Het topsalaris van een medewerker aan de universiteit (bestuurders vallen hier niet onder) is dan 4,3 keer zo hoog als het laagste salaris: 12.239 euro tegen 2.742 euro. Zo beschouwd is de loonkloof iets kleiner geworden: in de vorige cao paste het laagste salaris 4,5 keer in het hoogste.

Activisten
De activisten zijn tevreden over het resultaat dat ze behaald hebben. ‘Wat ons betreft is het glas halfvol en is dit een mooie stap’, zegt de Groningse hoogleraar Laura Batstra, een van de initiatiefnemers van de petitie. Ze hoopt dat andere organisaties het voorbeeld gaan volgen. Want voor de lagere schalen is de loonstijging hoger dan de inflatie, zegt Batstra. ‘Desalniettemin hadden ze er wat ons betreft nog wel meer op vooruit mogen gaan.

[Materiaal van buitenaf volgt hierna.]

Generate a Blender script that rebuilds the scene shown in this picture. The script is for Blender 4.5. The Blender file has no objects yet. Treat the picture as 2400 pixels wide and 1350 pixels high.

Inflatie treft de mensen met minder geld harder dan de mensen met meer geld.’
Onderwijsvakbond AOb noemt het een akkoord met een sociaal randje. ‘We hebben er deze ronde voor geijverd om de salarisverhoging ook in centen uit te keren’, zegt bestuurder Douwe Dirk van der Zweep. ‘In andere cao’s, zoals voor het hbo en mbo, is dat al eerder gelukt. Want inderdaad, de hoge inflatie trof de mensen met weinig financiële marge het hardst. We zijn blij dat dit gelukt is.’
Ook de universiteiten zijn tevreden, zegt een woordvoerder van UNL. Zij hadden de “nadrukkelijke wens om in ieder geval een deel van de loonsverhoging in procenten uit te keren”, laat een woordvoerder weten, want ze vinden het belangrijk “dat universiteiten ook in de hogere schalen een aantrekkelijke werkgever blijven”.
Maarten schreef op 8 juli 2025 om 12:51
De stelling over de ‘harde euro’s per maand’ wordt hier geponeerd op basis van de bruto loonsteiging, zo lijkt het. Dat is goed voor de beeldvorming in het artikel, maar doet geen eer aan de netto werkelijkheid (de daadwerkelijke harde euro’s). Dankzij ons belastingstelsel zal de marginale druk over deze loonsteiging voor de lagere schalen minder zijn dan die voor de hogere.